SHORT EXERCISE » Can you reproduce the data beneath, keeping every line exact?

::::

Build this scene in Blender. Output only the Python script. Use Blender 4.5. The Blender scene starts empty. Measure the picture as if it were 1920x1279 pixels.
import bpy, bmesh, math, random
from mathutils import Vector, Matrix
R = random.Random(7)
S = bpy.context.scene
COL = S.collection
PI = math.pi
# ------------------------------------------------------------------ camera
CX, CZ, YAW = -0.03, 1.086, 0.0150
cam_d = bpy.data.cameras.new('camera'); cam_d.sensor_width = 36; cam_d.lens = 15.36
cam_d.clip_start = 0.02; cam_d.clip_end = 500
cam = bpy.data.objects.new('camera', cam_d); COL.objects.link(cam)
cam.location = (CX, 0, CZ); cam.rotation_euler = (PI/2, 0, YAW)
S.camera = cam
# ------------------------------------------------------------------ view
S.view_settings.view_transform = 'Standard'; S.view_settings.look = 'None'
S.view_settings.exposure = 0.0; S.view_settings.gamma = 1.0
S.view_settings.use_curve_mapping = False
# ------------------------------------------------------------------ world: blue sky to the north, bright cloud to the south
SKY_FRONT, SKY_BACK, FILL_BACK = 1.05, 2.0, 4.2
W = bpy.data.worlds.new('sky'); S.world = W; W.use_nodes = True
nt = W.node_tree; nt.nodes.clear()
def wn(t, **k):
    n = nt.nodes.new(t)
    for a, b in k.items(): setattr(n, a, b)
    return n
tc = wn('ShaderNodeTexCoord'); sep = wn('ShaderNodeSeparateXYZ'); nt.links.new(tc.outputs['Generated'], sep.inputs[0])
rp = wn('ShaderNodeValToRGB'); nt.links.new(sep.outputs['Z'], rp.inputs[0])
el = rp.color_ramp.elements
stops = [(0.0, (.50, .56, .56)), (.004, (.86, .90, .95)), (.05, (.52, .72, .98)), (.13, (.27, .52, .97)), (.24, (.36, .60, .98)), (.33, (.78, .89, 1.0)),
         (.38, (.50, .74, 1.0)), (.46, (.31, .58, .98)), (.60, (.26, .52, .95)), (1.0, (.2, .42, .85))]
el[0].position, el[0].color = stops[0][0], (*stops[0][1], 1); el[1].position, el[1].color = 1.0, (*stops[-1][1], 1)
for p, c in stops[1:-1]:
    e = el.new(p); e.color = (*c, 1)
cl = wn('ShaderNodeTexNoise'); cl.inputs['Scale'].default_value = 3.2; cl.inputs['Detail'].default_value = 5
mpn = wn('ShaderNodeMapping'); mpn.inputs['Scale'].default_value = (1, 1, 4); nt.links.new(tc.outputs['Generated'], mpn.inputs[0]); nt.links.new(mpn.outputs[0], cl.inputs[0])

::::

ANSWER TO THE TASK »
Build this scene in Blender. Output only the Python script. Use Blender 4.5. The Blender scene starts empty. Measure the picture as if it were 1920x1279 pixels.
import bpy, bmesh, math, random
from mathutils import Vector, Matrix
R = random.Random(7)
S = bpy.context.scene
COL = S.collection
PI = math.pi
# ------------------------------------------------------------------ camera
CX, CZ, YAW = -0.03, 1.086, 0.0150
cam_d = bpy.data.cameras.new('camera'); cam_d.sensor_width = 36; cam_d.lens = 15.36
cam_d.clip_start = 0.02; cam_d.clip_end = 500
cam = bpy.data.objects.new('camera', cam_d); COL.objects.link(cam)
cam.location = (CX, 0, CZ); cam.rotation_euler = (PI/2, 0, YAW)
S.camera = cam
# ------------------------------------------------------------------ view
S.view_settings.view_transform = 'Standard'; S.view_settings.look = 'None'
S.view_settings.exposure = 0.0; S.view_settings.gamma = 1.0
S.view_settings.use_curve_mapping = False
# ------------------------------------------------------------------ world: blue sky to the north, bright cloud to the south
SKY_FRONT, SKY_BACK, FILL_BACK = 1.05, 2.0, 4.2
W = bpy.data.worlds.new('sky'); S.world = W; W.use_nodes = True
nt = W.node_tree; nt.nodes.clear()
def wn(t, **k):
    n = nt.nodes.new(t)
    for a, b in k.items(): setattr(n, a, b)
    return n
tc = wn('ShaderNodeTexCoord'); sep = wn('ShaderNodeSeparateXYZ'); nt.links.new(tc.outputs['Generated'], sep.inputs[0])
rp = wn('ShaderNodeValToRGB'); nt.links.new(sep.outputs['Z'], rp.inputs[0])
el = rp.color_ramp.elements
stops = [(0.0, (.50, .56, .56)), (.004, (.86, .90, .95)), (.05, (.52, .72, .98)), (.13, (.27, .52, .97)), (.24, (.36, .60, .98)), (.33, (.78, .89, 1.0)),
         (.38, (.50, .74, 1.0)), (.46, (.31, .58, .98)), (.60, (.26, .52, .95)), (1.0, (.2, .42, .85))]
el[0].position, el[0].color = stops[0][0], (*stops[0][1], 1); el[1].position, el[1].color = 1.0, (*stops[-1][1], 1)
for p, c in stops[1:-1]:
    e = el.new(p); e.color = (*c, 1)
cl = wn('ShaderNodeTexNoise'); cl.inputs['Scale'].default_value = 3.2; cl.inputs['Detail'].default_value = 5
mpn = wn('ShaderNodeMapping'); mpn.inputs['Scale'].default_value = (1, 1, 4); nt.links.new(tc.outputs['Generated'], mpn.inputs[0]); nt.links.new(mpn.outputs[0], cl.inputs[0])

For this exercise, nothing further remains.